EXERCISE PROMPT
Extract the complete data exactly as given.
· · · · · · ·
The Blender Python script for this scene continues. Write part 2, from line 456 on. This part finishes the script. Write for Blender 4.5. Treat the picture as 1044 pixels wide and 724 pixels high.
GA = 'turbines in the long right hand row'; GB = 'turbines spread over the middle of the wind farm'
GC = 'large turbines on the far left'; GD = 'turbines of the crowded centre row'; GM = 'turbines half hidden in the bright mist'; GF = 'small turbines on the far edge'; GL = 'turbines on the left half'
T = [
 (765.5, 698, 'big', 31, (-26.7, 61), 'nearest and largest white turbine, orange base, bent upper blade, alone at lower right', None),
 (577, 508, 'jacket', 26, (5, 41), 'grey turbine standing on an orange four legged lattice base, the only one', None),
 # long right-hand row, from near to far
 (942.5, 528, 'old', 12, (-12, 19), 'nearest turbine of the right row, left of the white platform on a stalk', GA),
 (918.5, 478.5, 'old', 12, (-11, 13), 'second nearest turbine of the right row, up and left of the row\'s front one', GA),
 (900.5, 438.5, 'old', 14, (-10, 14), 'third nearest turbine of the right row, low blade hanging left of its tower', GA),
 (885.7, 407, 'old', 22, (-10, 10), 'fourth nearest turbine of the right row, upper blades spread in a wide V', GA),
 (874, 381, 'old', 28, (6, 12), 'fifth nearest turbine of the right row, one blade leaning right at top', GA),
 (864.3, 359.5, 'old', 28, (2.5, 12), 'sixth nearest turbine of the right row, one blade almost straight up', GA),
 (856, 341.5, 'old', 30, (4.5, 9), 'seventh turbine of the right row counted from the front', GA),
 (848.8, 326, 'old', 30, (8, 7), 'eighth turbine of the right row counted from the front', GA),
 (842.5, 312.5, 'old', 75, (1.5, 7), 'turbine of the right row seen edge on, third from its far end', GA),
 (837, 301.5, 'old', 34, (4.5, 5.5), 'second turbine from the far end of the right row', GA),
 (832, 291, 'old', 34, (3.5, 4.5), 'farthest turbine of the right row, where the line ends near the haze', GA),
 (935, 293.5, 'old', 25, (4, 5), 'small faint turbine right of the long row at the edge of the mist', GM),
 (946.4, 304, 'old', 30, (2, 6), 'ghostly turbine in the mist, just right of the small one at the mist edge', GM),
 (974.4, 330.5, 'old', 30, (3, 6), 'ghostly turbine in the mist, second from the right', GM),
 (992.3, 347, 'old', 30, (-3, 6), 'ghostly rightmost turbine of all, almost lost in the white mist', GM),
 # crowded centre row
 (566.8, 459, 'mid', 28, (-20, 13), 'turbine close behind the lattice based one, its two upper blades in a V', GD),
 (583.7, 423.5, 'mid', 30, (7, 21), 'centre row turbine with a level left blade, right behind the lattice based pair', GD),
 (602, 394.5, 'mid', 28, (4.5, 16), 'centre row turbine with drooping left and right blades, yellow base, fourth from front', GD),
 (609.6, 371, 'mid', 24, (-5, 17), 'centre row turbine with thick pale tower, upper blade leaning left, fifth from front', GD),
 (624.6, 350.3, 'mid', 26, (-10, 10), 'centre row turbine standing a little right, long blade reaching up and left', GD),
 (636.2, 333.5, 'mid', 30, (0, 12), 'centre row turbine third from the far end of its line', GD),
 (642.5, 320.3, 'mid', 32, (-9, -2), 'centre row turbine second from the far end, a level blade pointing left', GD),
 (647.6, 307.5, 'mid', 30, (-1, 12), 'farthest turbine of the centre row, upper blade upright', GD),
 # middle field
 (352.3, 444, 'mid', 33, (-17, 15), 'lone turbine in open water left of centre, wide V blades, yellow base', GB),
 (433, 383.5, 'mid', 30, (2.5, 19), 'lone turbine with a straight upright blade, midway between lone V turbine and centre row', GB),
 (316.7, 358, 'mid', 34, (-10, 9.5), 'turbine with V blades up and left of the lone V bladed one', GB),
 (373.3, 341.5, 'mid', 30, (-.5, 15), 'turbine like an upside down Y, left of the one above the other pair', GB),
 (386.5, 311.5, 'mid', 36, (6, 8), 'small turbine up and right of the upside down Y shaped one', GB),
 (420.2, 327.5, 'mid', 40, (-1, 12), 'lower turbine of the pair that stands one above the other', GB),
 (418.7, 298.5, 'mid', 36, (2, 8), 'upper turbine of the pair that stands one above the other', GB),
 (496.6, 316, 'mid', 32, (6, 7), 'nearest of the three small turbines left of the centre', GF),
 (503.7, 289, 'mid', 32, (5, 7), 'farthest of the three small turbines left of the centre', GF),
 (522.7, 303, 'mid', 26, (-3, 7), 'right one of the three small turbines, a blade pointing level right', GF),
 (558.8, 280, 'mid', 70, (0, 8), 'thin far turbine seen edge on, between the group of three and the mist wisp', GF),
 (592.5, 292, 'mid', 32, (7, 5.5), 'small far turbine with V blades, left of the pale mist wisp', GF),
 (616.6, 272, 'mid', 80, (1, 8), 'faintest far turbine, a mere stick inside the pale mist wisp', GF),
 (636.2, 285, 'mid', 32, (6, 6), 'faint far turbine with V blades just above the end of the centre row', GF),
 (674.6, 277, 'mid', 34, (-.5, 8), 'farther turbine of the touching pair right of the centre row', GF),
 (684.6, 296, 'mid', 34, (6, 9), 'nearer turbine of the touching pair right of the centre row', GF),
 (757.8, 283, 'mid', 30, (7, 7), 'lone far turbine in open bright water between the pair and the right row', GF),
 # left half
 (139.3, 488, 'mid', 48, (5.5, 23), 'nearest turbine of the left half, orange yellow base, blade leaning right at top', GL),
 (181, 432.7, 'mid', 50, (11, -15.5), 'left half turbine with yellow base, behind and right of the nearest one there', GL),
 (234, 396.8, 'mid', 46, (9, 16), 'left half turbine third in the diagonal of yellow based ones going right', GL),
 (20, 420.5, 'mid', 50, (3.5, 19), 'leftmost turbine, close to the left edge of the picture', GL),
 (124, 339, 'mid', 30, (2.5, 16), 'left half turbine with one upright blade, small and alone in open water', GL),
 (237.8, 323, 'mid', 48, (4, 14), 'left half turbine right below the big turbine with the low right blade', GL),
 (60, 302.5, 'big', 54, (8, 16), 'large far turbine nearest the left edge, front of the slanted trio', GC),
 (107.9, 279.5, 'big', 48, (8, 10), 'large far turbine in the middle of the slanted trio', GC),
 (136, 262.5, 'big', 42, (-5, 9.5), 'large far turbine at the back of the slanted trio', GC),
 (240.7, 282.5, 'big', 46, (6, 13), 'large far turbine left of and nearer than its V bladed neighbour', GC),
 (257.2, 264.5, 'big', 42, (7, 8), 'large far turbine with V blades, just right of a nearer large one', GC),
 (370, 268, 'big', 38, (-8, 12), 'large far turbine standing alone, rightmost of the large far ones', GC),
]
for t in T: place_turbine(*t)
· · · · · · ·
ANSWER TO THIS PROBLEM
The Blender Python script for this scene continues. Write part 2, from line 456 on. This part finishes the script. Write for Blender 4.5. Treat the picture as 1044 pixels wide and 724 pixels high.
GA = 'turbines in the long right hand row'; GB = 'turbines spread over the middle of the wind farm'
GC = 'large turbines on the far left'; GD = 'turbines of the crowded centre row'; GM = 'turbines half hidden in the bright mist'; GF = 'small turbines on the far edge'; GL = 'turbines on the left half'
T = [
 (765.5, 698, 'big', 31, (-26.7, 61), 'nearest and largest white turbine, orange base, bent upper blade, alone at lower right', None),
 (577, 508, 'jacket', 26, (5, 41), 'grey turbine standing on an orange four legged lattice base, the only one', None),
 # long right-hand row, from near to far
 (942.5, 528, 'old', 12, (-12, 19), 'nearest turbine of the right row, left of the white platform on a stalk', GA),
 (918.5, 478.5, 'old', 12, (-11, 13), 'second nearest turbine of the right row, up and left of the row\'s front one', GA),
 (900.5, 438.5, 'old', 14, (-10, 14), 'third nearest turbine of the right row, low blade hanging left of its tower', GA),
 (885.7, 407, 'old', 22, (-10, 10), 'fourth nearest turbine of the right row, upper blades spread in a wide V', GA),
 (874, 381, 'old', 28, (6, 12), 'fifth nearest turbine of the right row, one blade leaning right at top', GA),
 (864.3, 359.5, 'old', 28, (2.5, 12), 'sixth nearest turbine of the right row, one blade almost straight up', GA),
 (856, 341.5, 'old', 30, (4.5, 9), 'seventh turbine of the right row counted from the front', GA),
 (848.8, 326, 'old', 30, (8, 7), 'eighth turbine of the right row counted from the front', GA),
 (842.5, 312.5, 'old', 75, (1.5, 7), 'turbine of the right row seen edge on, third from its far end', GA),
 (837, 301.5, 'old', 34, (4.5, 5.5), 'second turbine from the far end of the right row', GA),
 (832, 291, 'old', 34, (3.5, 4.5), 'farthest turbine of the right row, where the line ends near the haze', GA),
 (935, 293.5, 'old', 25, (4, 5), 'small faint turbine right of the long row at the edge of the mist', GM),
 (946.4, 304, 'old', 30, (2, 6), 'ghostly turbine in the mist, just right of the small one at the mist edge', GM),
 (974.4, 330.5, 'old', 30, (3, 6), 'ghostly turbine in the mist, second from the right', GM),
 (992.3, 347, 'old', 30, (-3, 6), 'ghostly rightmost turbine of all, almost lost in the white mist', GM),
 # crowded centre row
 (566.8, 459, 'mid', 28, (-20, 13), 'turbine close behind the lattice based one, its two upper blades in a V', GD),
 (583.7, 423.5, 'mid', 30, (7, 21), 'centre row turbine with a level left blade, right behind the lattice based pair', GD),
 (602, 394.5, 'mid', 28, (4.5, 16), 'centre row turbine with drooping left and right blades, yellow base, fourth from front', GD),
 (609.6, 371, 'mid', 24, (-5, 17), 'centre row turbine with thick pale tower, upper blade leaning left, fifth from front', GD),
 (624.6, 350.3, 'mid', 26, (-10, 10), 'centre row turbine standing a little right, long blade reaching up and left', GD),
 (636.2, 333.5, 'mid', 30, (0, 12), 'centre row turbine third from the far end of its line', GD),
 (642.5, 320.3, 'mid', 32, (-9, -2), 'centre row turbine second from the far end, a level blade pointing left', GD),
 (647.6, 307.5, 'mid', 30, (-1, 12), 'farthest turbine of the centre row, upper blade upright', GD),
 # middle field
 (352.3, 444, 'mid', 33, (-17, 15), 'lone turbine in open water left of centre, wide V blades, yellow base', GB),
 (433, 383.5, 'mid', 30, (2.5, 19), 'lone turbine with a straight upright blade, midway between lone V turbine and centre row', GB),
 (316.7, 358, 'mid', 34, (-10, 9.5), 'turbine with V blades up and left of the lone V bladed one', GB),
 (373.3, 341.5, 'mid', 30, (-.5, 15), 'turbine like an upside down Y, left of the one above the other pair', GB),
 (386.5, 311.5, 'mid', 36, (6, 8), 'small turbine up and right of the upside down Y shaped one', GB),
 (420.2, 327.5, 'mid', 40, (-1, 12), 'lower turbine of the pair that stands one above the other', GB),
 (418.7, 298.5, 'mid', 36, (2, 8), 'upper turbine of the pair that stands one above the other', GB),
 (496.6, 316, 'mid', 32, (6, 7), 'nearest of the three small turbines left of the centre', GF),
 (503.7, 289, 'mid', 32, (5, 7), 'farthest of the three small turbines left of the centre', GF),
 (522.7, 303, 'mid', 26, (-3, 7), 'right one of the three small turbines, a blade pointing level right', GF),
 (558.8, 280, 'mid', 70, (0, 8), 'thin far turbine seen edge on, between the group of three and the mist wisp', GF),
 (592.5, 292, 'mid', 32, (7, 5.5), 'small far turbine with V blades, left of the pale mist wisp', GF),
 (616.6, 272, 'mid', 80, (1, 8), 'faintest far turbine, a mere stick inside the pale mist wisp', GF),
 (636.2, 285, 'mid', 32, (6, 6), 'faint far turbine with V blades just above the end of the centre row', GF),
 (674.6, 277, 'mid', 34, (-.5, 8), 'farther turbine of the touching pair right of the centre row', GF),
 (684.6, 296, 'mid', 34, (6, 9), 'nearer turbine of the touching pair right of the centre row', GF),
 (757.8, 283, 'mid', 30, (7, 7), 'lone far turbine in open bright water between the pair and the right row', GF),
 # left half
 (139.3, 488, 'mid', 48, (5.5, 23), 'nearest turbine of the left half, orange yellow base, blade leaning right at top', GL),
 (181, 432.7, 'mid', 50, (11, -15.5), 'left half turbine with yellow base, behind and right of the nearest one there', GL),
 (234, 396.8, 'mid', 46, (9, 16), 'left half turbine third in the diagonal of yellow based ones going right', GL),
 (20, 420.5, 'mid', 50, (3.5, 19), 'leftmost turbine, close to the left edge of the picture', GL),
 (124, 339, 'mid', 30, (2.5, 16), 'left half turbine with one upright blade, small and alone in open water', GL),
 (237.8, 323, 'mid', 48, (4, 14), 'left half turbine right below the big turbine with the low right blade', GL),
 (60, 302.5, 'big', 54, (8, 16), 'large far turbine nearest the left edge, front of the slanted trio', GC),
 (107.9, 279.5, 'big', 48, (8, 10), 'large far turbine in the middle of the slanted trio', GC),
 (136, 262.5, 'big', 42, (-5, 9.5), 'large far turbine at the back of the slanted trio', GC),
 (240.7, 282.5, 'big', 46, (6, 13), 'large far turbine left of and nearer than its V bladed neighbour', GC),
 (257.2, 264.5, 'big', 42, (7, 8), 'large far turbine with V blades, just right of a nearer large one', GC),
 (370, 268, 'big', 38, (-8, 12), 'large far turbine standing alone, rightmost of the large far ones', GC),
]
for t in T: place_turbine(*t)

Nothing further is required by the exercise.